Admin boosts port security; dispute over OMB nomination resolved

Homeland Security Secretary Tom Ridge announced Thursday the department would fully fund a pilot program aimed at securing cargo containers entering U.S. seaports.

Department officials had planned to divert about $28 million in funding from the government-industry research and development program called Operation Safe Commerce to cover airport security cost overruns. Congress had authorized $58 million in funding for the program this year.

The move to divert funds from Operation Safe Commerce angered Sen. Patty Murray, D-Wash., who, in protest, on May 14 put a hold on President Bush's nomination of Clay Johnson to be deputy director of management at the Office of Management and Budget. Murray lifted the hold on Johnson's nomination Wednesday night after receiving a letter from Ridge assuring her Operation Safe Commerce would be fully funded.

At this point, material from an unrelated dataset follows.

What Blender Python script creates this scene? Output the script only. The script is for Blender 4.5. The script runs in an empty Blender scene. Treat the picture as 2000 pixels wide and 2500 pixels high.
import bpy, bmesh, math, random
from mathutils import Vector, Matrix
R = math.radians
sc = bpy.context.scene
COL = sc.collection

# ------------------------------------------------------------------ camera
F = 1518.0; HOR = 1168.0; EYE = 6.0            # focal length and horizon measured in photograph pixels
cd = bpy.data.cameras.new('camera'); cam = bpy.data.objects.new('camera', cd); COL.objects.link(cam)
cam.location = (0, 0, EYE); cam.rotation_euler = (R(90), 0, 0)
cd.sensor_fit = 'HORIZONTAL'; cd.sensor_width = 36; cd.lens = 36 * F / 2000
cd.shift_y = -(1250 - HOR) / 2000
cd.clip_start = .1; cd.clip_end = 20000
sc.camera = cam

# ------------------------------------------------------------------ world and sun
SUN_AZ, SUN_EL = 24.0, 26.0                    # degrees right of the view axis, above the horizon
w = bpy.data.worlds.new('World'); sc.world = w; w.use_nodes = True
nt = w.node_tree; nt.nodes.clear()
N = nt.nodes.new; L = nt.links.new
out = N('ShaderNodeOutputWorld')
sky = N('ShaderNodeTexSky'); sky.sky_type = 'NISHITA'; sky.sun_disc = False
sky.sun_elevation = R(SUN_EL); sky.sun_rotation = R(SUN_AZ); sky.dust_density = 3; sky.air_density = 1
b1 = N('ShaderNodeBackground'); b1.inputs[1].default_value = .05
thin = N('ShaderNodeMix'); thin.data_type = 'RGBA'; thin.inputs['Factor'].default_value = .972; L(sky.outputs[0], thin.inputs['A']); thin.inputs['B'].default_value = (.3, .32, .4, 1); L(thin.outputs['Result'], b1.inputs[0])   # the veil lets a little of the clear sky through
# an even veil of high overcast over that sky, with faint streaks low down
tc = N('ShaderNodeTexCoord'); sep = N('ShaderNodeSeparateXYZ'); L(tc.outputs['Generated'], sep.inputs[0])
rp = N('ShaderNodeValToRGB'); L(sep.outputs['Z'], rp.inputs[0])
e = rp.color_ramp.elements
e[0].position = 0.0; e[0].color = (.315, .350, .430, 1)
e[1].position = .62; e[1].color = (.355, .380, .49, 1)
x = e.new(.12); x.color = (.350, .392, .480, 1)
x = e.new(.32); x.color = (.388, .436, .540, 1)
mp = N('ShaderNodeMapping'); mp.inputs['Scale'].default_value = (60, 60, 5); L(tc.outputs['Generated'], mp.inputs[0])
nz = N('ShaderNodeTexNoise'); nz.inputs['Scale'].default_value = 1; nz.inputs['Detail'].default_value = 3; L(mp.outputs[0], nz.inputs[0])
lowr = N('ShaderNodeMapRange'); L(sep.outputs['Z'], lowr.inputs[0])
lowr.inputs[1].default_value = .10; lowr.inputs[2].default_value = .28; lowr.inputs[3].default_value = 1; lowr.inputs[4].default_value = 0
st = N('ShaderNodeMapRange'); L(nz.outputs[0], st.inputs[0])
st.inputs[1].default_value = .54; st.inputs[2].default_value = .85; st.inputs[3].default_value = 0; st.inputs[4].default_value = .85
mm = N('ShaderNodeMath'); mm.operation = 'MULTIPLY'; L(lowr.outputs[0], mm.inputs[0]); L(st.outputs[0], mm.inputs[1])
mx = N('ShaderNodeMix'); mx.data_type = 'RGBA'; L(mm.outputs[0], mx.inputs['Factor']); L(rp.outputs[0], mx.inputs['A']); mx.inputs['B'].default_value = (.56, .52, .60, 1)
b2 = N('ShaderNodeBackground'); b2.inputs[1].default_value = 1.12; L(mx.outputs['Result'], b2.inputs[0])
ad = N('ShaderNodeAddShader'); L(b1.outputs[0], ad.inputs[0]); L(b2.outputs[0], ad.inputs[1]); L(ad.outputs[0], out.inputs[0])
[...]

The cargo security program is designed to tap emerging technologies to prevent tampering with vulnerable shipping containers along the way from their overseas origins to their destinations in the United States. The ports of Seattle and Tacoma in Washington, Los Angeles and Long Beach in California, and the Port Authority of New York and New Jersey are participating in the pilot program.

Todd Webster, a spokesman for Murray, said, "She's delighted the administration is finally releasing the funds Congress has made such a high priority over the last two years."

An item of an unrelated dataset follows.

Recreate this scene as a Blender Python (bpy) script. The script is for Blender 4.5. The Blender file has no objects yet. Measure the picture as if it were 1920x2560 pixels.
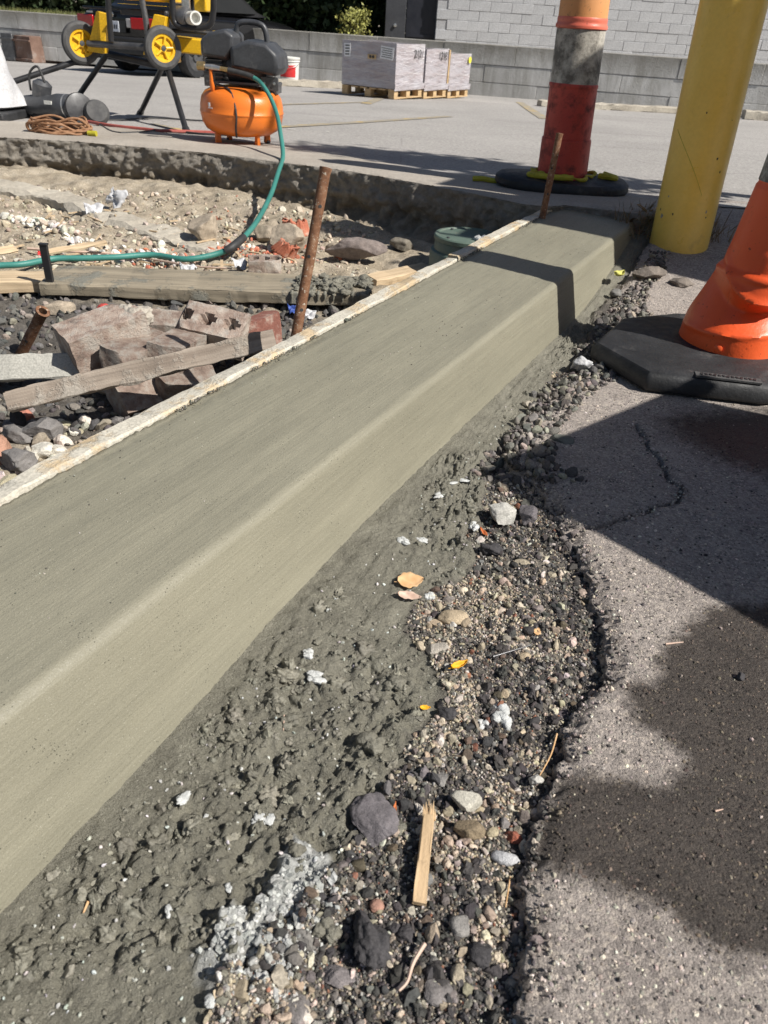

The Transportation Security Administration, which is part of Homeland Security and administers the program, will soon release the first $30 million for the program, said TSA spokesman Brian Turmail. The remaining $28 million will likely be released within the next two months, he said.

In addition to fully funding Operation Safe Commerce, Ridge said Homeland Security will expand its Container Security Initiative, a cooperative program with foreign port authorities to identify and search high-risk cargo before it departs foreign ports. Under the program, which initially targeted the top 20 "megaports" that handle 68 percent of all cargo destined for U.S. seaports, U.S. Customs officers have been deployed to eight foreign ports and 19 have signed declarations of principle supporting the program. Now the program will be expanded to ports in the Middle East, Turkey and Malaysia.

Also, the department will release $170 million in 199 grants to state and local governments and private industry for shoring up security at U.S. ports. The largest grant, for $13,467,015, will go to CITGO Petroleum Corp. in Lake Charles, La.

TSA's Turmail said each grant will be administered according to a series of benchmarks outlined in each grant application. While he couldn't immediately comment on the purpose of the CITGO grant, he noted that the system of ports in Southern Louisiana handled 462 tons of cargo last year, making the system the busiest in the United States and the third busiest in the world.